My fantasy flashes in the news, flickers, fades

I have fantasized from time to time that Obama would pull a Jan Brewer and refuse to sign any appropriations bills that don't shut off the sequester. Or the (earlier) Chris Christie variant: that he will sit back, crack open a beer, and wait for Congress to send him a budget he can sign.

Therefore, this peek at alleged White House deliberations by the Washington Post's Zachary Goldfarb and Paul Kane set my heart a bit aflutter:
White House officials also are discussing a potential strategy to try to stop the sequestration cuts from continuing, the lawmakers and Democrats said. Under this scenario, the president might refuse to sign a new funding measure that did not roll back the sequester.
But reality came back quick:
No decision has been made.
And this sounds more like Obama:

But some of Obama’s top economic advisers fear that they may not be able to stop what they consider damaging cuts without a sharper confrontation, the sources said. Other advisers are urging a more cautious course, saying it would be better for Obama to seek a more targeted agreement that would increase funding for a smaller set of priorities.
Whereas this sounds like a really terrible idea:
Several Democrats suggested that they might accept an interim spending measure to keep the government open into November, delaying the fight until just around the time of another looming deadline: raising the statutory limit on federal borrowing. The exact deadline has not been determined by the Treasury Department, but the Congressional Budget Office recently estimated it would come in October or November. 
That is exactly backwards. Obama has said unequivocally that he will not negotiate over the debt ceiling, and he must stick to that or he will get rolled again.  The budget battle must be separated from the debt ceiling battle, not conjoined again. A government shutdown is the right fight to have, the right consequence for GOP intransigence and insistence on austerity that every reputable economist agrees is crimping the recovery. Framing up a fresh confrontation at the debt ceiling expiration, in contrast, repeats two past Obama negotiating errors: enabling the hostage-taking in summer 2011, which brought us the sequester, and kicking the sequester can in January 2013, which brought the March cave-in setting the sequestration cuts in motion.

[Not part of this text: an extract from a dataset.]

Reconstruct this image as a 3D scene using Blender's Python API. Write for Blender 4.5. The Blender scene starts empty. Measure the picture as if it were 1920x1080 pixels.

This, too, brings on hot flashbacks of hard-wired Dem behavior:
“There’s a real cost to keeping the sequester in place,” Van Hollen said in an interview, but he added that the options Democrats will consider in September will depend on public response.

“There is evidence that the pressure from the sequester is continuing to build,” he said. “I think the viable options will depend in part on what the public mood is at the time.”
Way to draw a line and stick to it, guys.

Hope springs eternal that Obama will choose his ground -- defensible ground -- for a full-bore budget showdown with the GOP.  I continue to believe that his best chance was last January.  But maybe, just maybe, he'll prevail in the long game in his own way.

In the runup to the last election, Obama repeatedly expressed the hope that his victory would "break the fever" of GOP intransigence. That's praying, not playing.  Nothing will break in the natural course of events. What Obama needs to break is the GOP.